- TO DO
Give the number of lines containing "from" in this listing, with no other words.
··· PROVIDED MATERIAL ···
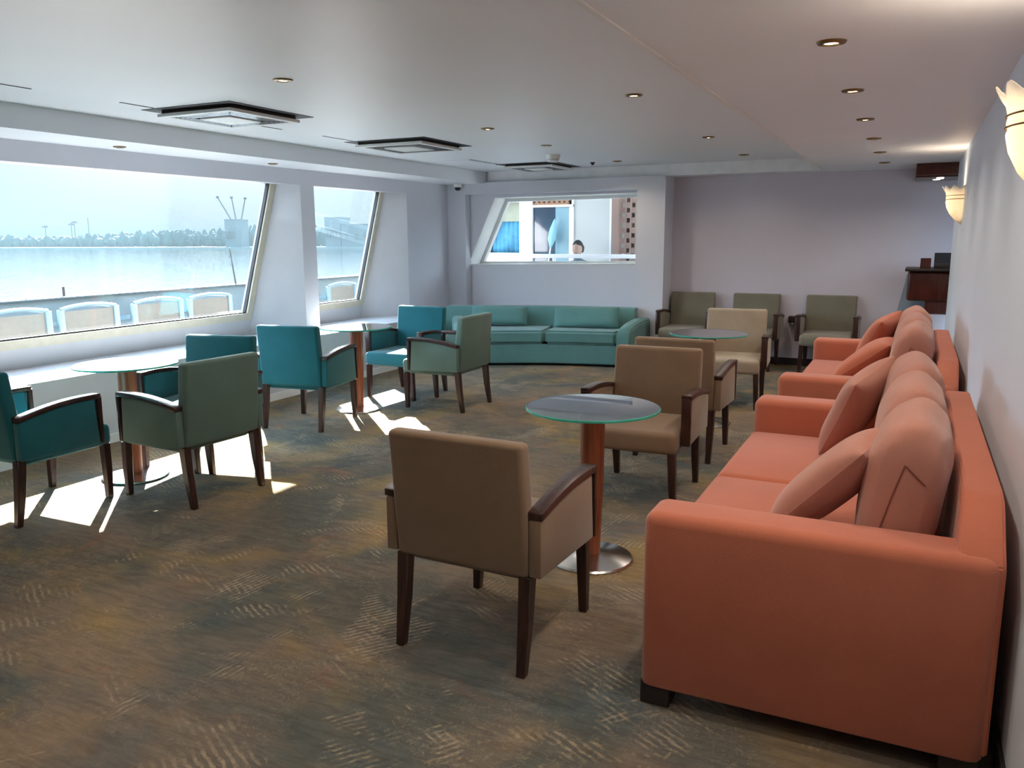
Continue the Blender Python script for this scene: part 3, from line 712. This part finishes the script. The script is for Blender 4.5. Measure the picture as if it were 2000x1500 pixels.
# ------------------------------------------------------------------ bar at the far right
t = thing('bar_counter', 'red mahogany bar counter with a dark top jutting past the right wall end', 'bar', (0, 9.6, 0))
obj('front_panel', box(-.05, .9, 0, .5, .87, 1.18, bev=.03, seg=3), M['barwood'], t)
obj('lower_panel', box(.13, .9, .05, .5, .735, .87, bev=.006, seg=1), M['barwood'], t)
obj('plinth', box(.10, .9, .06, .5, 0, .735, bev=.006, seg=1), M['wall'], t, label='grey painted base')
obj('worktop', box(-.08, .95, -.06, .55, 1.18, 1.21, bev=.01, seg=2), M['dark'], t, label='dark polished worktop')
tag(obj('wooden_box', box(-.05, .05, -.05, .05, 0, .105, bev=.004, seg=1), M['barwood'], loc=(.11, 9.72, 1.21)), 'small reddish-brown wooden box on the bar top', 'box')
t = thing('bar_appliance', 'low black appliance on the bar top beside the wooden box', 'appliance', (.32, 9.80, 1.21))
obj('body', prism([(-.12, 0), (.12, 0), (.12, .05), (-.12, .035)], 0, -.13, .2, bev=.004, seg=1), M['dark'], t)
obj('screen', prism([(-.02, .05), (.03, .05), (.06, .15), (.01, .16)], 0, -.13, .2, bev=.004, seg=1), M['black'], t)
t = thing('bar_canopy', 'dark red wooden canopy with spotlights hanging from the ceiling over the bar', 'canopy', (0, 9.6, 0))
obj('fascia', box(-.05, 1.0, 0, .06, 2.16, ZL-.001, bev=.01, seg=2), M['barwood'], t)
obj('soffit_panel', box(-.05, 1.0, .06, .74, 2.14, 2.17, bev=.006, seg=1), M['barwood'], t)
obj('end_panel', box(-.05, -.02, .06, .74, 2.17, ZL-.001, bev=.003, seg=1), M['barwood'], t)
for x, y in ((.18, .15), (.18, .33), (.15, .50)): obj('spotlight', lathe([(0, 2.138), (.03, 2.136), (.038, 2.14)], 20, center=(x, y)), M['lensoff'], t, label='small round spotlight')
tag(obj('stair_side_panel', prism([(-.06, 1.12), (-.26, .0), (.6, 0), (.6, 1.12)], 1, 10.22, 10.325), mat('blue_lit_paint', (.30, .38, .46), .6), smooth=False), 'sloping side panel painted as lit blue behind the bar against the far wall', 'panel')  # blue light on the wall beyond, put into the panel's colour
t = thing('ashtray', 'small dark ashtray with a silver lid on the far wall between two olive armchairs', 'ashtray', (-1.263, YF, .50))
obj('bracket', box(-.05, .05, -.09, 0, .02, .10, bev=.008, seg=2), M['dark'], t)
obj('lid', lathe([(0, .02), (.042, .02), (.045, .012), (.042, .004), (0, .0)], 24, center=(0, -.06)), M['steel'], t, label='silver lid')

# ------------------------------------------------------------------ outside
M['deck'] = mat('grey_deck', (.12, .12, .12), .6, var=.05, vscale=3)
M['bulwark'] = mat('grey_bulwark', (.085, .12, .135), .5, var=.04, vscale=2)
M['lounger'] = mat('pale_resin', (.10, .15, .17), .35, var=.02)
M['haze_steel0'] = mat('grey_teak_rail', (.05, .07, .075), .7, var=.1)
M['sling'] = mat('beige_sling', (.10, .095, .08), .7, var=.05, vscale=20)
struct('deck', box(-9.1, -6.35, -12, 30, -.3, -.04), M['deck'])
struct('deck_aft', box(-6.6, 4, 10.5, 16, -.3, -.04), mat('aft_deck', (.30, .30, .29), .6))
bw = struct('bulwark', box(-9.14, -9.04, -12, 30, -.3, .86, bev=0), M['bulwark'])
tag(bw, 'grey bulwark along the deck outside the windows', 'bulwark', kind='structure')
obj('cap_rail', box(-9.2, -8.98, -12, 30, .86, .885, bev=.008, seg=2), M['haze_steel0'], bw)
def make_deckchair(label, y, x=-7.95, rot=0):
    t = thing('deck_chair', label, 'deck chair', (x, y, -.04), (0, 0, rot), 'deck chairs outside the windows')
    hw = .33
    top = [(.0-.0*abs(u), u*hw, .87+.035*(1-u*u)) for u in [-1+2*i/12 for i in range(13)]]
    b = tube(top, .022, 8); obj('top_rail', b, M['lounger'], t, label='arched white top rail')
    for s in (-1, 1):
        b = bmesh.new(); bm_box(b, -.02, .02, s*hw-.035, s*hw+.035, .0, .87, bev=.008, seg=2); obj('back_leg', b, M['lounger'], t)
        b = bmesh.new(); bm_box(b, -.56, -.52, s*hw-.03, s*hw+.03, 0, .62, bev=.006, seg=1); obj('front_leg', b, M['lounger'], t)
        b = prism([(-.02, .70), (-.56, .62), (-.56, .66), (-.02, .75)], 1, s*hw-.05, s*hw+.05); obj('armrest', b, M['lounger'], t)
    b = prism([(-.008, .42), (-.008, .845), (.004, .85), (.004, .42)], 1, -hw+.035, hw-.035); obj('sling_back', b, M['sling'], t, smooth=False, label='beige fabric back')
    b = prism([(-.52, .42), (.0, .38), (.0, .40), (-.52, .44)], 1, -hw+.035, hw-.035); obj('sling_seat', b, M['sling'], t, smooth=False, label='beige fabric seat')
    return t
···
- EXERCISE ANSWER
2